The literary and artistic influence of Dido extends from Ovid (the seventh letter of the Heroides) to St. Augustine (who cites his own artistic compassion for Dido's plight in his Confessions) to Dante (who places her in the second circle of Inferno, where Augustine's misplaced sympathy for Dido offers a parallel to Dante's apparent sympathy for Francesca). Not least, the story was popular with Baroque opera composers, most famously the little opera Purcell composed for the "young gentlewomen" of Mr. Josias Priest's Boarding School in Chelsea, on a libretto by Nahum Tate.

I was compelled to learn about the wanderings of a certain Aeneas, oblivious of my own wanderings, and to weep for Dido dead, who slew herself for love. And all this while I bore with dry eyes my own wretched self dying to thee, O God, my life, in the midst of these things. For what can be more wretched than the wretch who has no pity upon himself, who sheds tears over Dido, dead for the love of Aeneas, but who sheds no tears for his own death in not loving thee, O God, light of my heart, and bread of the inner mouth of my soul, O power that links together my mind with my inmost thoughts? [...] And, if I had been forbidden to read these poems, I would have grieved that I was not allowed to read what grieved me. This sort of madness is considered more honorable and more fruitful learning than the beginner's course in which I learned to read and write.

-- St. Augustine of Hippo, Confessions, Book I, Chapter 13
Of the many worthy recordings (shown at left, more or less in order of preference), this recent one, with Emmanuelle Haïm conducting Le Concert d'Astrée, is my current favorite. This is partly because the singers are so extraordinarily good. Susan Graham is a luxurious Dido, with the warm tone and seemingly unending line that can show why some HIP singers sound so cold. Purcell's Dido is less strident than Virgil's, simply expiring without the curses and dramatic suicide, and Graham's interpretation is all curves and few edges. Ian Bostridge is a patrician Aeneas, and Felicity Palmer a corrosively acerbic Sorceress, with fine supporting turns by David Daniels as the Sorceress's false Mercury, Camille Tilling and Cécile de Boever as Belinda and the Second Woman, and European Voices on the choral parts.

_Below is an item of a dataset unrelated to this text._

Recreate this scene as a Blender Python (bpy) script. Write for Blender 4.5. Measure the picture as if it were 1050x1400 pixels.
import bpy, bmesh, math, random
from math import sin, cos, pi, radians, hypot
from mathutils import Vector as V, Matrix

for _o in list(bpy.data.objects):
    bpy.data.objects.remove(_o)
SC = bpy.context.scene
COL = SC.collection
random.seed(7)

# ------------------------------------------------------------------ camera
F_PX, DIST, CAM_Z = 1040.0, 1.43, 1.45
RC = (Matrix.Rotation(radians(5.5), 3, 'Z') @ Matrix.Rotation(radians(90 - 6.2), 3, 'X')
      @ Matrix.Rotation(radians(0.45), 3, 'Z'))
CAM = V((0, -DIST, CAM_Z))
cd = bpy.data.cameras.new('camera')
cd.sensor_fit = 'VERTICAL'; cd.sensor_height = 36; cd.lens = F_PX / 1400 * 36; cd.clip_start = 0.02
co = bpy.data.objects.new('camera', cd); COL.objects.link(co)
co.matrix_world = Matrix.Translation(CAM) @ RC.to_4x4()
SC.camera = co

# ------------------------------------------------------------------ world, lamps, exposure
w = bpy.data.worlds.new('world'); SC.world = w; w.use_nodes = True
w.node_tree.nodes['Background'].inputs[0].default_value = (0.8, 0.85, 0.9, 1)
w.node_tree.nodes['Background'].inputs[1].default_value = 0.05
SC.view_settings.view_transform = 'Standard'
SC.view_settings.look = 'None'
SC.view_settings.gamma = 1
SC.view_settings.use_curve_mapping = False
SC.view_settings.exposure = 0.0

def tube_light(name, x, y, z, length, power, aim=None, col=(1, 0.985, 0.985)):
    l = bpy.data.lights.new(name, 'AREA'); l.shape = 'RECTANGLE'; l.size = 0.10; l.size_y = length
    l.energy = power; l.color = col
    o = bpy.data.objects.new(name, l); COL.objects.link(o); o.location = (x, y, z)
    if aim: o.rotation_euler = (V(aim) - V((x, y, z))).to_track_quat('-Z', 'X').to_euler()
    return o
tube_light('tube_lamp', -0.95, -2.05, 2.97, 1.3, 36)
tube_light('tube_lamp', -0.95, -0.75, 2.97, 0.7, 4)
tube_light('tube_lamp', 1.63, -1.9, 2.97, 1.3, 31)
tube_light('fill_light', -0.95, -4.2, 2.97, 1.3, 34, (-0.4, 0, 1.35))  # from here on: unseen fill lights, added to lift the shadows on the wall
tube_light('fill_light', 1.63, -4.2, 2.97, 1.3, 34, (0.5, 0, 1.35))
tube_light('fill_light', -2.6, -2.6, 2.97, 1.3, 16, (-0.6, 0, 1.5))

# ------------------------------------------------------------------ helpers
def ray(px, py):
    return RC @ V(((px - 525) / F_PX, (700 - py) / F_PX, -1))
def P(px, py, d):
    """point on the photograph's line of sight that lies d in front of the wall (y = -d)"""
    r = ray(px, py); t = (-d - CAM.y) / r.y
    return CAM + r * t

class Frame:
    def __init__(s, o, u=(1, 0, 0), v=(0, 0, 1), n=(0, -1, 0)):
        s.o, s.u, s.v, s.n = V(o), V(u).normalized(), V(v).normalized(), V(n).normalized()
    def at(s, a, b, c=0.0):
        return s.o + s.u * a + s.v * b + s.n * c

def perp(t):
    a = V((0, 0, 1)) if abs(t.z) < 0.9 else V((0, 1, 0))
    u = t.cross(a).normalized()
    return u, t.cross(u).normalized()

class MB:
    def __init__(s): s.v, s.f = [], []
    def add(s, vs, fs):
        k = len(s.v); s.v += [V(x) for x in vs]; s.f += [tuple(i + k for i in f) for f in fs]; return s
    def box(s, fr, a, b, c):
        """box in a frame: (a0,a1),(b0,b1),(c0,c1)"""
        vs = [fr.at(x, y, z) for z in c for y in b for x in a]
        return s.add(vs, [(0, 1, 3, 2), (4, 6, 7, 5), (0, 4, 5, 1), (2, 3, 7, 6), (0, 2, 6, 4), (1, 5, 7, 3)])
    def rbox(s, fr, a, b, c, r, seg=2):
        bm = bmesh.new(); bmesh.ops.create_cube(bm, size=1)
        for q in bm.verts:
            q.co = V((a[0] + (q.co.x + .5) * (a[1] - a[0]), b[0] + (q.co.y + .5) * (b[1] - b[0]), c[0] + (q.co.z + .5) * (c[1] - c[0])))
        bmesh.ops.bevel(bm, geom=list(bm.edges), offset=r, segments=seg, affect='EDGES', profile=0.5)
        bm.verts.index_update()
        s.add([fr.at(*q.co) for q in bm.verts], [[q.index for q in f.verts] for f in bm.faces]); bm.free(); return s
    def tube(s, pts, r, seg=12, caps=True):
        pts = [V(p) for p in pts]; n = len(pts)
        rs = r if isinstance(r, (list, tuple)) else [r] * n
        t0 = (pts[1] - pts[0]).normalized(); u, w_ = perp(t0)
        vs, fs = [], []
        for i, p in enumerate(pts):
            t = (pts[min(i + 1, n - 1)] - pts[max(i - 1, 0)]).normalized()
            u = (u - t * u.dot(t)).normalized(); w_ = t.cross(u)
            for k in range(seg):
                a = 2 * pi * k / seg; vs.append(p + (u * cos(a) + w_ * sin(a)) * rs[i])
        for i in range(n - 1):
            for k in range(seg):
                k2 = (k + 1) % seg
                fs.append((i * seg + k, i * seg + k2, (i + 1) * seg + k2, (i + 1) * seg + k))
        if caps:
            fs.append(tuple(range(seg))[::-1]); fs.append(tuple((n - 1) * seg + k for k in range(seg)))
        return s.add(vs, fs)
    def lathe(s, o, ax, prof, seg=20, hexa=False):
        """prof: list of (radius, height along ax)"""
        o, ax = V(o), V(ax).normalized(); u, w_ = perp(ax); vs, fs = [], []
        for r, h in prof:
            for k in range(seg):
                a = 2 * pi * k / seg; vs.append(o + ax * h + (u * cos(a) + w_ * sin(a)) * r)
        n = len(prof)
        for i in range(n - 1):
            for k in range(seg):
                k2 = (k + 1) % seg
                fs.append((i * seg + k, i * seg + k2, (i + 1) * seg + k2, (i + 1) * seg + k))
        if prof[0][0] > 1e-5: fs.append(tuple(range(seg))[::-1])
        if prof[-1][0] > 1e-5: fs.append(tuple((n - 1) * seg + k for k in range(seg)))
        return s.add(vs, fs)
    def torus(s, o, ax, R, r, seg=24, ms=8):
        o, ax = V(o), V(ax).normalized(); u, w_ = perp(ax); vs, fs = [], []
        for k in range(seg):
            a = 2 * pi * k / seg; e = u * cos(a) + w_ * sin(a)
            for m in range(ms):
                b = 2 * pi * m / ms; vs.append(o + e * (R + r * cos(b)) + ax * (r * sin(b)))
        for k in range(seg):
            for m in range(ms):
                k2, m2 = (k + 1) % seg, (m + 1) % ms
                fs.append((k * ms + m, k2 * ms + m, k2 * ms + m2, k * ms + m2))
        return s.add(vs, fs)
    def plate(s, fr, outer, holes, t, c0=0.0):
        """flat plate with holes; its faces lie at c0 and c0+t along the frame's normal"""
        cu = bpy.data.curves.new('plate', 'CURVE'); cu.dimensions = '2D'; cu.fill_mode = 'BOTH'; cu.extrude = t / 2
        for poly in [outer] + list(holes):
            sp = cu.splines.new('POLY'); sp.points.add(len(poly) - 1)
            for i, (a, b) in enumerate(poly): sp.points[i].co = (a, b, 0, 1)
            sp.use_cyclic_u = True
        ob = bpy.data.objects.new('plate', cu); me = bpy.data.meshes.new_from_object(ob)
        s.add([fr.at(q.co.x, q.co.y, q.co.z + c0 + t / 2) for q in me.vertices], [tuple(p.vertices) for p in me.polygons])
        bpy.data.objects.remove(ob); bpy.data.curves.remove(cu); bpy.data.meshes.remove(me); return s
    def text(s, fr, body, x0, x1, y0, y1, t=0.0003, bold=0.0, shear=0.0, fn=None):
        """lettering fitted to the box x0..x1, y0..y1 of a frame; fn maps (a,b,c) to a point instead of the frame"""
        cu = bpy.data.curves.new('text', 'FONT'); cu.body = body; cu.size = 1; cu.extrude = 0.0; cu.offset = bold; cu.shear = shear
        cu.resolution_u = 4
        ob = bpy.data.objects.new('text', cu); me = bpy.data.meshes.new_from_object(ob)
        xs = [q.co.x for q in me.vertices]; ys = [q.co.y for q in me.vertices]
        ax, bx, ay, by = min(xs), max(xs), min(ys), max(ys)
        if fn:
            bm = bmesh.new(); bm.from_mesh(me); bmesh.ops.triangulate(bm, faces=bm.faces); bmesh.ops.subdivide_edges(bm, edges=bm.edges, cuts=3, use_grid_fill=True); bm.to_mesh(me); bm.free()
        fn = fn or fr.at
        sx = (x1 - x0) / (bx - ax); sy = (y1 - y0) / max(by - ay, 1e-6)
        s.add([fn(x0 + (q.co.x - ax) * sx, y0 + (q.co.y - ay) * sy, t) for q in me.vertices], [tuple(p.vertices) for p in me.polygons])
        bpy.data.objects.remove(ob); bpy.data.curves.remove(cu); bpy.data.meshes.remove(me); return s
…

Haïm leads an exciting and fast-paced reading, in a relentless search for dramatic articulation and dance-propelled rhythm.

The Mark Morris Dance Group will present the second local performance of its adaptation of Purcell's Dido and Aeneas tonight (February 16, 8 pm), at the George Mason University Center for the Arts (review forthcoming).

3 comments:

Chester said...

I agree on the Haïm but I like the Troyanos/Mackerras much more than some of the others you've listed.

Charles T. Downey said...

Clearly, I need to listen to that recording again.

jfl said...

It has the advantage of being coupled with a wonderful ode on st. cecilia's day.

It is lovely, but distinctly not HIP as we now understand it.